There are those who will ask for things that are not in God’s will (for example a married man aking God to help him divorce his wife so he can marry another woman whom he lusts for). He may think he is praying “in faith”, and indeed he may be doing just tha, but that will be a Satanic faith not a God-centred, Spirit-guided faith, there is a faith that can remove mountains but which is not motivated by God’s love (1 Corinthians 13:2). There is a sense in which faith is a law of nature, which can be operated on another level under the control of another spirit, motivated by self-will and self-love with purely selfish ends. If such a faith opertes to bring you what you want, you are in spiritual danger!
After all, there is a god of this world (2 Corinthians 4:4) as well as the God and Father of our Lord Jesus Christ. (2 Corinthians 11:31)
There is an evil spirit which now worketh in the children of disobedience (Ephesians 2;2), as well as the Holy Spirit. There is a prince of this world (John 14:30) who has resources at his disposal, indeed all the kingdoms of this world and the glory thereof which he offered Jesus, and which he said that he would give to whom he would (Luke 4:6).
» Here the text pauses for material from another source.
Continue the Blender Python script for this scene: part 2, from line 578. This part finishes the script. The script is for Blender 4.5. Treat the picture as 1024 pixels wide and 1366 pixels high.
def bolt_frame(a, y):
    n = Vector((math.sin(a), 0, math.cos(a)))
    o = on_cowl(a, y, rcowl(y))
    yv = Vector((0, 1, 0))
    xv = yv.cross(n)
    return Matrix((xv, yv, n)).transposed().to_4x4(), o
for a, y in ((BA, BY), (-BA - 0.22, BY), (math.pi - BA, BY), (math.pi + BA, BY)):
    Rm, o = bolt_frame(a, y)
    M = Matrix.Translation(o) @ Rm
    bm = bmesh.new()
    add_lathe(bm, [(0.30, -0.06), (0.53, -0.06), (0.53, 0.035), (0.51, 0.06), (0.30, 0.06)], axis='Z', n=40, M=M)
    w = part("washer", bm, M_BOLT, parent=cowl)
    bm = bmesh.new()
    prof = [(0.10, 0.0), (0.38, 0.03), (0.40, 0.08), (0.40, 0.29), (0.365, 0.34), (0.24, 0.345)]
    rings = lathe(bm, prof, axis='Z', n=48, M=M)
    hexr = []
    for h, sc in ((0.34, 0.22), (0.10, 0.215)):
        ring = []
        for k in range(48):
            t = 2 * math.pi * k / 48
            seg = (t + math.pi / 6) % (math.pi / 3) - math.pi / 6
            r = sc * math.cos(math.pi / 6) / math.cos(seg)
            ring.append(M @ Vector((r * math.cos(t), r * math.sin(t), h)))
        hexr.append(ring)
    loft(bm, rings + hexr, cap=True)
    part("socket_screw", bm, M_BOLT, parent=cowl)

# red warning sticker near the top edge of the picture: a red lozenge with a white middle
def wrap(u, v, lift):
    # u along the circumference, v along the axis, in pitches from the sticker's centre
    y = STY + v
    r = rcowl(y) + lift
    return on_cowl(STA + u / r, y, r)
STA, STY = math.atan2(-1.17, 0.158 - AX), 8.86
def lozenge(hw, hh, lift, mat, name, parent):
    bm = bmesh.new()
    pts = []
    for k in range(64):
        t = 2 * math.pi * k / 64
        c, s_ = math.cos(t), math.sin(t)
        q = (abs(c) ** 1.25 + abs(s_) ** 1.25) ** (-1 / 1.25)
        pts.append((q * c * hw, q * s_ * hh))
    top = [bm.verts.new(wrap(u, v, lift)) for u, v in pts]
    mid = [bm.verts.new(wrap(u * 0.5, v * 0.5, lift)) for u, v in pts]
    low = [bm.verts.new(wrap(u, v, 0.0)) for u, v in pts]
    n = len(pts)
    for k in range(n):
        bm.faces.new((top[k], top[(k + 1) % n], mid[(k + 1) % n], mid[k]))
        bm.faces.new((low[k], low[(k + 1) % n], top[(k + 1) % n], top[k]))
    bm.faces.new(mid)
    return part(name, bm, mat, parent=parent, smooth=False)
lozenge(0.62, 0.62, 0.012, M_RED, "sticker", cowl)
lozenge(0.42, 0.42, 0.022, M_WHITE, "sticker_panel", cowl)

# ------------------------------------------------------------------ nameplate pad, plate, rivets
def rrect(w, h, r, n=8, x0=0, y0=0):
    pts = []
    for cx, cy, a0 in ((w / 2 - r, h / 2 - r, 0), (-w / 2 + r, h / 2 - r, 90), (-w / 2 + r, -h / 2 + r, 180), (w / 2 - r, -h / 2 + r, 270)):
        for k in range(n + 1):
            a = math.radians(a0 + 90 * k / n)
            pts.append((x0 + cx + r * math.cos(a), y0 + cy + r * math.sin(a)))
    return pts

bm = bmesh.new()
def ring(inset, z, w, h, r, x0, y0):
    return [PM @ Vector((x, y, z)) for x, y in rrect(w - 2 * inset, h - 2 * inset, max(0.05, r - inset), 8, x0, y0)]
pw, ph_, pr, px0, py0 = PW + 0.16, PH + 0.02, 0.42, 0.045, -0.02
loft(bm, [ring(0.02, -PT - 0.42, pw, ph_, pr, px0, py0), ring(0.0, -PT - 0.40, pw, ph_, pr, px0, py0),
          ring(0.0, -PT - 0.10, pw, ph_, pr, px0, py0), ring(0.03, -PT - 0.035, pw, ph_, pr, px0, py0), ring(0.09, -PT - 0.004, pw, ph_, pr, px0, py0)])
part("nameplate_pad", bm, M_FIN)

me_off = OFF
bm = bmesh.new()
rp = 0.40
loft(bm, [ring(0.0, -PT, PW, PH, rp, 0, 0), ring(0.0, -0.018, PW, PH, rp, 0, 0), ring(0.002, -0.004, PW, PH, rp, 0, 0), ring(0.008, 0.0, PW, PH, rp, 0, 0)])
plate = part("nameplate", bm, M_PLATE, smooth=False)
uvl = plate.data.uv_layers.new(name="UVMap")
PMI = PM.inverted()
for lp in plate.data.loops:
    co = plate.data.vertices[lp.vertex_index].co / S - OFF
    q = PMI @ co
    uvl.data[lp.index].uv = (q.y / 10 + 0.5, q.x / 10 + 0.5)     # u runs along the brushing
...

There is also a faith which operates at a natural level. All forms of achievement by any man, believer or not, can be the result of such a faith (which the world calls a “positive mental attitude”), . The building of a business, the carrying through to success of an enterprise, great or small, the acquirement of knowledge, self development in music, the arts, developing skill in sports, etc., all require faith in varying degrees and on differing levels. There are even “spiritual sciences” which are built on thisconcept. They have their followers (“Christian Science, which is neither Christian nor science, New Thought, Unity, etc.) and their large measure of success; indeed, they could teach us some lessons in overcoming challenges through faith. But their foundations are devilish, not divine, for few of them will confess that “Jesus Christ is come in the flesh” and that “Jesus is the Son of God,” the tests given by John by which we are to “try the spirits whether they are of God.”
Sorcery, witchcraft, black magic, and such practices work on the same principle, exceptthat they acknowledge the direct intercourse of faith with “wicked spirits in heavenly places,” and openly draw their power from them; whereas the teachers of “white magic”, “spiritual science” are much more subtle, in that they center their doctrine on one aspect of God, such as His power and providence, which they invoke for business success turning a deaf ear to the counter-balancing aspects of sin, the Atonement, etc., Gos’a warnings, etc., (so important in these last days) which are equally stressed in the Scriptures. They are an example of the pitfalls, which yawn before those who do not open their hearts to every aspect of truth revealed in God’s Word.
They delight in aspects of truth which appeal to them, and explore and develop it until they seem to see it on every page of Scripture, to the exclusion of anything which even seems to present an opposite point of view; and so that one-sided truth becomes deadly poisonous error. Thus these teachers, who have something real to say to us on the immanence of God, could be a healthy counterbalance to an overemphasis on His transcendence (which leaves so many Christians with a sense of distance from I Am, and consequent weakness, diffidence, joylessness) They rightly see God as the One Mind behind all creation, the I AM who is in and through everything (Acts 17:28), the Life of all lives; but, in thus concentrating upon His immanence, they neglect the equally necessary truth of His transcendence, His separate being, His dwelling in the light which no man can approach unto (1 Timothy 6:16), the existence of God as a separate living Person, “The high and holy One who inhabiteth eternity,” (Isaiah 57:15). The disobedience of man, the existence of the devil, sin as a reality, man’s responsibility before God, God’s wrath and judgment, the reality of hell as well as heaven; God’s love revealed in sending His only begotten Son into the world, Christ’s essential sonship and deity, His blood atonement and physical resurrection, His all-sufficient Saviorhood; man’s need of repentance, justification, sonship, and sanctification in Christ; and, finally, Christ’s second coming; all these cease to be truths through the neglect and denial of the one great basic truth of the transcendence of God as well as His immanence.